Thankfully, common sense prevailed. Jutge and Ayoub got together, overruled the book, and awarded a 5m scrum to South Africa.

One wonders how Referee Assessor Steve Hilditch will assess the performance of Jutge and Ayoub on this. (I'd be curious to know if the Habana knock-on was even picked up by Jutge as well. An all-around botch.) In any event, the next IRB rules committee needs to look at usage of the TMO. Let's just be thankful no try was awarded.

9. Cocaine. Suspension.

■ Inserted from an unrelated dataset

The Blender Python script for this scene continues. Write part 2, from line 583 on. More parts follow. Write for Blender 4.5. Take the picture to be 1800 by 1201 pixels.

Don't compare me to Ben Johnson, Big 'Dell pleads.

Rugby Planet reports:

Disgraced Australia winger Wendell Sailor has spoken publicly for the first time since starting his two-year ban from rugby for testing positive for cocaine.

Sailor's Australian Rugby Union (ARU) central contract was terminated on Friday, but he insisted in a column in Sydney's Sunday Telegraph newspaper that he is not a drug cheat.

He also stated that he does not condone the use of drugs and explained how difficult the affair has been for him and his family.

"Right now, I'm gutted. It's going to take a couple of days to get my head around this, but I know one thing for certain - I am not a drug cheat," wrote Sailor.

"I'd be disappointed if people thought of me like that, and I'd be disappointed if people were to put me in the same category as a guy like Ben Johnson (the former Canadian sprinter who was stripped of a gold medal in the 100m after testing positive to steroids at the 1988 Seoul Olympics).

... "It's just been like a circus. I didn't even go out too often. The last thing I needed was people thinking I was living it up and saying, 'look at him, he doesn't give a stuff about his career'.

"As for my penalty, I think it's grossly unfair.

"I'm not playing the victim. I'm the first to admit I've made a mistake. But to get two years leaves a bitter taste in my mouth because I am not a drug cheat."